Liverpool City Council yesterday rejected proposed amendments to its Licensing Policy which would require all new films exhibited at local cinemas and containing images of smoking to be given an automatic “18” classification.

In lobbying Councillors considering this proposal, the CEA had argued strongly that the proposed policy would have been a disproportionate measure which would result in scenes of smoking, a legal activity, being classified at a higher category than many scenes of illegal drug use, mugging, assault, robbery and even murder.

Furthermore the CEA made clear its view that the proposals would – if agreed – have resulted in significant damage to the local cinema industry in Liverpool.

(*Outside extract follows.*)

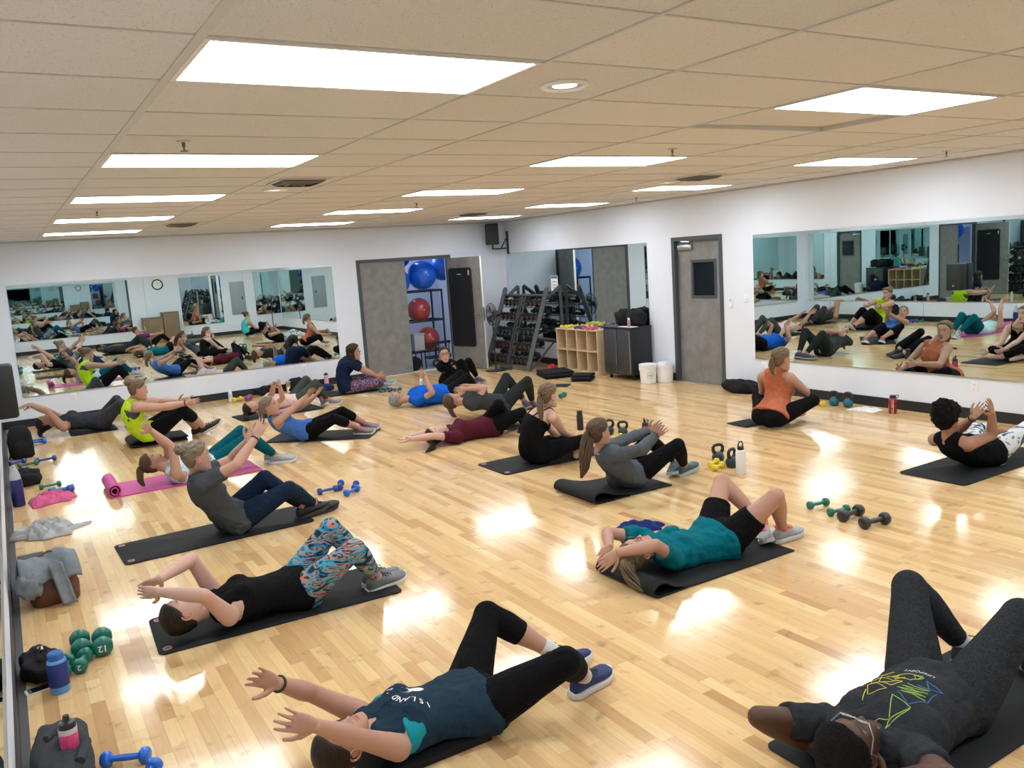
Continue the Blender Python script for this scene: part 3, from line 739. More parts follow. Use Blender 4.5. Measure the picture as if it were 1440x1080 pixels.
# ---- bottles
def bottle(label, x, y, prof, m, lid=None, lid_m=None, bands=(), extra=None, z=0.0, name='water_bottle'):
    t = thing(name, label, 'bottle', (x, y, z))
    G().lathe(prof, 24).build('body', m, t)
    if lid: G().lathe(lid, 24).build('lid', lid_m or black_pl, t)
    for bn, bp, bm_ in bands: G().lathe(bp, 24).build(bn, bm_, t)
    if extra: extra(t)
    return t
def steel(h, r): return [(r*0.92, 0), (r, 0.006), (r, h*0.80), (r*0.9, h*0.86), (r*0.62, h*0.89)]
def cap(h, r): return [(r*0.66, h*0.885), (r*0.66, h*0.99), (r*0.58, h)]
def loop(h, r, m=black_pl):
    def f(t): G().tube([(-r*0.6, 0, h*0.93), (-r*0.62, 0, h*1.08), (-r*0.3, 0, h*1.17), (r*0.3, 0, h*1.17), (r*0.62, 0, h*1.08), (r*0.6, 0, h*0.93)], 0.006, 8, ref=(0, 1, 0)).build('carry_loop', m, t)
    return f
bottle('white steel bottle with a black loop lid beside the kettlebell', 4.775, 2.50, steel(0.25, 0.044), mk('white_powder_coat', (0.78, 0.79, 0.80), 0.4), cap(0.25, 0.044), extra=loop(0.25, 0.044))
bottle('black steel bottle standing beyond the seated woman', 4.93, 5.11, steel(0.21, 0.038), mk('black_powder_coat', (0.015, 0.015, 0.017), 0.5), [(0.032, 0.186), (0.032, 0.225), (0.026, 0.23)])
red_b = bottle('red plastic bottle with white lettering by the right wall', 7.81, 3.09, [(0.040, 0), (0.045, 0.006), (0.045, 0.15), (0.042, 0.168), (0.033, 0.178)], mk('translucent_red_plastic', (0.26, 0.006, 0.012), 0.2, spec=0.6),
       [(0.034, 0.176), (0.034, 0.205), (0.03, 0.209)], extra=lambda t: G().torus((0.05, -0.02, 0.19), 0.018, 0.004, 18, 6, (0.4, 1, 0)).build('lid_tether', black_pl, t))
def spout(t):
    G().tube([(0.0, 0.0, 0.165), (-0.012, 0.0, 0.19), (-0.014, 0, 0.215)], [0.014, 0.011, 0.008], 8).build('spout', black_pl, t)
    G().tube([(0.03, 0, 0.165), (0.045, 0, 0.18), (0.035, 0, 0.195), (0.015, 0, 0.19)], 0.006, 8, ref=(0, 1, 0)).build('carry_loop', black_pl, t)
bottle('magenta bottle with a black spout lid beyond the reaching hands', 5.16, 4.23, [(0.036, 0), (0.039, 0.005), (0.039, 0.12), (0.034, 0.135)], mk('magenta_plastic', (0.42, 0.02, 0.16), 0.25), [(0.036, 0.134), (0.036, 0.165), (0.028, 0.17)], extra=spout)
bottle('two-tone blue bottle on the floor near the green dumbbells', -0.60, 2.03, [(0.043, 0), (0.046, 0.006), (0.046, 0.04)], mk('light_blue_plastic', (0.10, 0.30, 0.62), 0.3),
       [(0.037, 0.172), (0.037, 0.205), (0.03, 0.212)], mk('mid_blue_plastic', (0.03, 0.12, 0.42), 0.3), bands=[('grip_sleeve', [(0.0475, 0.038), (0.0475, 0.155), (0.044, 0.160)], mk('navy_silicone', (0.012, 0.025, 0.16), 0.5)), ('shoulder', [(0.045, 0.16), (0.043, 0.17), (0.037, 0.175)], MATS['light_blue_plastic'])])
bottle('tall navy bottle with a clear pointed top by the pink towel', -0.69, 6.46, [(0.050, 0), (0.054, 0.008), (0.054, 0.24), (0.050, 0.26)], mk('navy_plastic', (0.018, 0.022, 0.13), 0.35),
       [(0.018, 0.37), (0.017, 0.395), (0.012, 0.40)], mk('grey_cap', (0.45, 0.46, 0.48), 0.4), bands=[('clear_top', [(0.050, 0.258), (0.045, 0.30), (0.032, 0.345), (0.019, 0.372)], mk('frosted_plastic', (0.42, 0.43, 0.46), 0.25))])
bottle('pale pink bottle with a black lid by the back wall', 4.11, 11.50, [(0.036, 0), (0.038, 0.005), (0.038, 0.19), (0.034, 0.205)], mk('pale_pink_coat', (0.70, 0.36, 0.45), 0.4), [(0.036, 0.204), (0.036, 0.225), (0.02, 0.23), (0.018, 0.245)])
bottle('tan and white tumbler by the black bag at the back wall', 3.42, 11.45, [(0.030, 0), (0.034, 0.004), (0.038, 0.17), (0.038, 0.18)], mk('white_enamel', (0.8, 0.79, 0.76), 0.35), [(0.040, 0.18), (0.040, 0.19), (0.02, 0.192)], mk('clear_lid', (0.5, 0.5, 0.5), 0.2),
       bands=[('tan_band', [(0.0368, 0.10), (0.0392, 0.178)], mk('tan_enamel', (0.42, 0.20, 0.09), 0.5))])
clear_m = mk('clear_plastic', (0.75, 0.78, 0.82), 0.12, spec=0.7)
for x_, y_, l in ((2.42, 11.33, 'clear plastic bottle beside the yellow dumbbell at the back wall'), (5.10, 9.72, 'clear plastic bottle standing beyond the man in blue')):
    bottle(l, x_, y_, [(0.030, 0), (0.032, 0.006), (0.032, 0.05), (0.030, 0.06), (0.032, 0.07), (0.032, 0.13), (0.026, 0.16), (0.013, 0.185)], clear_m, [(0.015, 0.186), (0.015, 0.20), (0.012, 0.203)], white_pl,
           bands=[('label_wrap', [(0.0325, 0.072), (0.0325, 0.125)], mk('pale_label', (0.45, 0.62, 0.80), 0.5))])

# ---- soft things: bags, clothes, towels
def blob(c, r, seed, amp=0.12, k=30, n=18, flat=True, power=2.6):
    """rounded lump with folds, resting on z=0 of its own frame"""
    rg = np.random.default_rng(seed); ph = rg.uniform(0, 6, 9)
    rings = []
    r = np.array(r, float)
    for i in range(n+1):
        t_ = math.pi*i/n
        ring = []
        for j in range(k):
            a = 2*math.pi*j/k
            s_, c_ = math.sin(a), math.cos(a); e = 2/power
            d = np.array([math.copysign(abs(c_)**e, c_)*math.sin(t_)**e, math.copysign(abs(s_)**e, s_)*math.sin(t_)**e, -math.copysign(abs(math.cos(t_))**e, math.cos(t_))])
            q = 1 + amp*(0.5*math.sin(3*a+4*t_+ph[0]) + 0.4*math.sin(5*a-3*t_+ph[1]) + 0.35*math.sin(7*t_+2*a+ph[2]) + 0.25*math.sin(9*a+ph[3]+5*t_))
            p = d*r*q
            if flat: p[2] = max(p[2], -r[2]*0.86)
            ring.append(np.array(c)+p)
        rings.append(ring)
    g = G(); g.loft(rings)
    return g
def cloth_pile(label, x, y, sx, sy, h, m, seed, name='towel', cat='towel', ang=0.0, z=0.0, n=46, tail=None):
    """crumpled cloth: a thick sheet with ridged folds, highest in the middle, thinning to its edge"""
    t = thing(name, label, cat, (x, y, z), ang)
    rg = np.random.default_rng(seed); ph = rg.uniform(0, 6, 12); fr = rg.uniform(0.7, 1.3, 12)
    top = np.zeros((n, n, 3)); bot = np.zeros((n, n, 3))
    for i in range(n):
        for j in range(n):
            u, v = 2*i/(n-1)-1, 2*j/(n-1)-1
            d = max(abs(u), abs(v)); a = math.atan2(v, u)
            rad = 1 + 0.16*math.sin(3*a+ph[0]) + 0.10*math.sin(5*a+ph[1]) + 0.06*math.sin(9*a+ph[2])
            # square to disc
            rr = d*rad; px_, py_ = sx*rr*math.cos(a), sy*rr*math.sin(a)
            f = (abs(math.sin(5*u*fr[0]+3*v*fr[1]+ph[3])) + abs(math.sin(4*v*fr[2]-5*u*fr[3]+ph[4])) + 0.6*abs(math.sin(9*u*fr[4]+7*v*fr[5]+ph[5])))/2.6
            zz = h*(0.25+0.75*f)*max(0.0, 1-d**3.0) + 0.007
            top[i, j] = (px_, py_, zz); bot[i, j] = (px_*0.985, py_*0.985, 0.0015)
    v = np.concatenate([top.reshape(-1, 3), bot.reshape(-1, 3)]); f = []
    N_ = n*n; id_ = lambda i, j: i*n+j
    for i in range(n-1):
        for j in range(n-1):
            f.append((id_(i, j), id_(i+1, j), id_(i+1, j+1), id_(i, j+1))); f.append((N_+id_(i, j), N_+id_(i, j+1), N_+id_(i+1, j+1), N_+id_(i+1, j)))
    edge = [(i, 0) for i in range(n)] + [(n-1, j) for j in range(1, n)] + [(i, n-1) for i in range(n-2, -1, -1)] + [(0, j) for j in range(n-2, 0, -1)]
    for (a, b_), (c, d_) in zip(edge, edge[1:]+edge[:1]): f.append((id_(a, b_), id_(c, d_), N_+id_(c, d_), N_+id_(a, b_)))
    g = G().add(v, f); g.build('crumpled_cloth', m, t, angle=80)
    if tail:
        P = [np.array(q) for q in tail]; g = G()
        g.loft([[p+np.array((0, -wd, 0.001)), p+np.array((0, wd, 0.001)), p+np.array((0, wd*.9, 0.012)), p+np.array((0, -wd*.9, 0.012))] for p, wd in zip(P, (0.09, 0.07, 0.05, 0.02))]).build('trailing_end', m, t, angle=80)
    return t
def fabric(name, col, vary=0.1, vs=20, rough=0.9):
    return mk(name, col, rough, spec=0.25, vary=vary, vscale=vs, bump=0.35, bscale=240)
blackf = fabric('black_fabric', (0.012, 0.012, 0.014)); 
# black bag near the phone
t = thing('gym_bag', 'black cloth bag against the left wall behind the phone', 'bag', (-0.675, 2.30, 0)); t.rotation_euler = (0, 0, 0.1)
blob((0, 0, 0.062), (0.088, 0.15, 0.072), 3, 0.16, 40, 22).build('bag_body', blackf, t, angle=180)
G().tube([(-0.02, -0.06, 0.12), (0.0, -0.03, 0.145), (0.02, 0.03, 0.14), (0.03, 0.07, 0.115)], 0.009, 8).build('carry_strap', blackf, t)
G().rbox(0.0, 0.025, -0.02, 0.035, 0.138, 0.148, 0.004).build('buckle', chrome_m, t)
t = thing('phone', 'white smartphone lying face up by the black bag', 'phone', (-0.690, 2.115, 0), 0.15)
G().rbox(-0.068, 0.068, -0.034, 0.034, 0.0005, 0.0085, 0.006).build('case', mk('white_phone_case', (0.72, 0.70, 0.68), 0.3), t)
G().rbox(-0.054, 0.054, -0.030, 0.030, 0.0085, 0.0092, 0.001).build('screen', mk('phone_screen', (0.01, 0.01, 0.012), 0.08), t)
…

Reduced attendances for Liverpool cinema businesses would have had an effect on jobs not only for cinema staff but also the local suppliers they relied on, and this at a time when local economies across the UK were already under severe pressure.

It was also highly likely that those young people who wished to see these same films without the higher restriction would have needed only to travel a short distance to Manchester or the wider North West to do so, with further impacts on the local economy.

Even if this economic impact was discounted, and the desire was to restrict the cinema audience for such films, once any film was available on DVD or to download, then the ability to restrict the type of person who saw that film would have been almost impossible to police.

Commenting on yesterday’s decision, CEA Chief Executive Phil Clapp said:

‘The CEA welcomes what we think is a sensible decision by the Licensing Committee. For the reasons they have openly acknowledged, we have always believed that the proposal put before them was inappropriate and disproportionate, and that the British Board of Film Classification already had sufficient powers to act in those extremely isolated instances where scenes might be seen to glamourise smoking.’